What the exercise asks =>
Output every line of the material exactly, omitting images.
## BEGIN Collected data
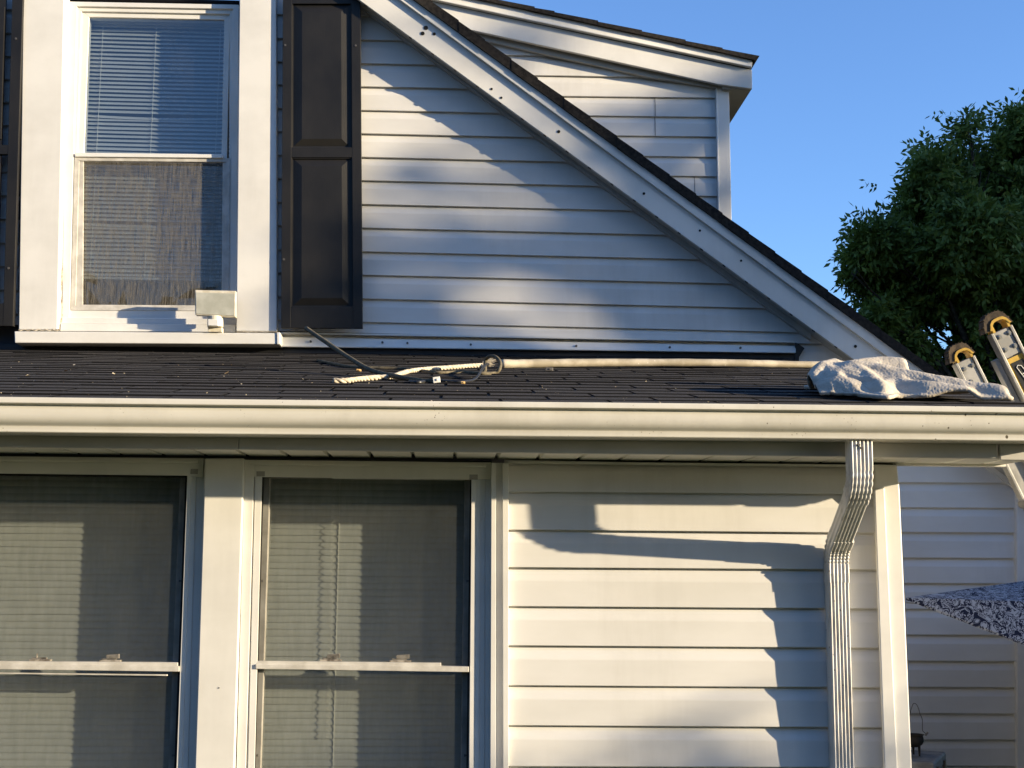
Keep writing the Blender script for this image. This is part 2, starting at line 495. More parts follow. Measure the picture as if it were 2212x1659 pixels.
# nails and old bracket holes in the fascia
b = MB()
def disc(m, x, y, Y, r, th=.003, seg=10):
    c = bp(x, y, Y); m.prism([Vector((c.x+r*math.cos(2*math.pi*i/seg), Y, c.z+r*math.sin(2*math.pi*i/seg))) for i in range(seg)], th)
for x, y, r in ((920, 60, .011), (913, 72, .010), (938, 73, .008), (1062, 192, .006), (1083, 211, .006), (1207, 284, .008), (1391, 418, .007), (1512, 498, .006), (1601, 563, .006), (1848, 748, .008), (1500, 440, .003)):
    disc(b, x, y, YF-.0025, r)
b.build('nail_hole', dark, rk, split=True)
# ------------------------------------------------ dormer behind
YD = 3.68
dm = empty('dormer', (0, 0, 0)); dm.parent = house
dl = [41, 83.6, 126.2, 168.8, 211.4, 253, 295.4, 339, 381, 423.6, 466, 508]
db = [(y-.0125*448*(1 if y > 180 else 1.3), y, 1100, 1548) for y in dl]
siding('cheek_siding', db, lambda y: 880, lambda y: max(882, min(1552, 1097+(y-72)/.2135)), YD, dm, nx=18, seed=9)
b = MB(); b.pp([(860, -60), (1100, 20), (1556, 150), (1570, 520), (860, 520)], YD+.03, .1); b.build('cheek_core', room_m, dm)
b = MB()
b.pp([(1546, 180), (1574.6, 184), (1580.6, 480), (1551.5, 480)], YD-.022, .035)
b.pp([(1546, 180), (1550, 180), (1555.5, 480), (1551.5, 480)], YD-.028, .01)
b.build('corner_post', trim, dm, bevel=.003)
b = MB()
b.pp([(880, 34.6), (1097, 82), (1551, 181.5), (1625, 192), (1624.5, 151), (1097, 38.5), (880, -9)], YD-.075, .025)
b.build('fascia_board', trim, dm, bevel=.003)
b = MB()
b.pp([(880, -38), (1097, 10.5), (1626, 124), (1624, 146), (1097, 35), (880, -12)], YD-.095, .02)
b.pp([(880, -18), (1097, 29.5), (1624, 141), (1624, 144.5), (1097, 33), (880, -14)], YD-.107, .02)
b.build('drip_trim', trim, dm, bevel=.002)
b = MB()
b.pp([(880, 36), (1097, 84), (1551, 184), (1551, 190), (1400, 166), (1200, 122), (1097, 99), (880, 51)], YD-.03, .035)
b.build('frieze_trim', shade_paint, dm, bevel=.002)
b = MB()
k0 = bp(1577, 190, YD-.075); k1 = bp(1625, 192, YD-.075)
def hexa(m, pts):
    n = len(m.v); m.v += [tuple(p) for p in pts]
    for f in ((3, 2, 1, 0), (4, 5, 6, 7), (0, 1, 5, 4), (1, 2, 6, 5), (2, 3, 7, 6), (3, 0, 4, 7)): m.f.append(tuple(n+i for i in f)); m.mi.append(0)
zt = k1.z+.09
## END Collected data
Task result =>
Keep writing the Blender script for this image. This is part 2, starting at line 495. More parts follow. Measure the picture as if it were 2212x1659 pixels.
# nails and old bracket holes in the fascia
b = MB()
def disc(m, x, y, Y, r, th=.003, seg=10):
    c = bp(x, y, Y); m.prism([Vector((c.x+r*math.cos(2*math.pi*i/seg), Y, c.z+r*math.sin(2*math.pi*i/seg))) for i in range(seg)], th)
for x, y, r in ((920, 60, .011), (913, 72, .010), (938, 73, .008), (1062, 192, .006), (1083, 211, .006), (1207, 284, .008), (1391, 418, .007), (1512, 498, .006), (1601, 563, .006), (1848, 748, .008), (1500, 440, .003)):
    disc(b, x, y, YF-.0025, r)
b.build('nail_hole', dark, rk, split=True)
# ------------------------------------------------ dormer behind
YD = 3.68
dm = empty('dormer', (0, 0, 0)); dm.parent = house
dl = [41, 83.6, 126.2, 168.8, 211.4, 253, 295.4, 339, 381, 423.6, 466, 508]
db = [(y-.0125*448*(1 if y > 180 else 1.3), y, 1100, 1548) for y in dl]
siding('cheek_siding', db, lambda y: 880, lambda y: max(882, min(1552, 1097+(y-72)/.2135)), YD, dm, nx=18, seed=9)
b = MB(); b.pp([(860, -60), (1100, 20), (1556, 150), (1570, 520), (860, 520)], YD+.03, .1); b.build('cheek_core', room_m, dm)
b = MB()
b.pp([(1546, 180), (1574.6, 184), (1580.6, 480), (1551.5, 480)], YD-.022, .035)
b.pp([(1546, 180), (1550, 180), (1555.5, 480), (1551.5, 480)], YD-.028, .01)
b.build('corner_post', trim, dm, bevel=.003)
b = MB()
b.pp([(880, 34.6), (1097, 82), (1551, 181.5), (1625, 192), (1624.5, 151), (1097, 38.5), (880, -9)], YD-.075, .025)
b.build('fascia_board', trim, dm, bevel=.003)
b = MB()
b.pp([(880, -38), (1097, 10.5), (1626, 124), (1624, 146), (1097, 35), (880, -12)], YD-.095, .02)
b.pp([(880, -18), (1097, 29.5), (1624, 141), (1624, 144.5), (1097, 33), (880, -14)], YD-.107, .02)
b.build('drip_trim', trim, dm, bevel=.002)
b = MB()
b.pp([(880, 36), (1097, 84), (1551, 184), (1551, 190), (1400, 166), (1200, 122), (1097, 99), (880, 51)], YD-.03, .035)
b.build('frieze_trim', shade_paint, dm, bevel=.002)
b = MB()
k0 = bp(1577, 190, YD-.075); k1 = bp(1625, 192, YD-.075)
def hexa(m, pts):
    n = len(m.v); m.v += [tuple(p) for p in pts]
    for f in ((3, 2, 1, 0), (4, 5, 6, 7), (0, 1, 5, 4), (1, 2, 6, 5), (2, 3, 7, 6), (3, 0, 4, 7)): m.f.append(tuple(n+i for i in f)); m.mi.append(0)
zt = k1.z+.09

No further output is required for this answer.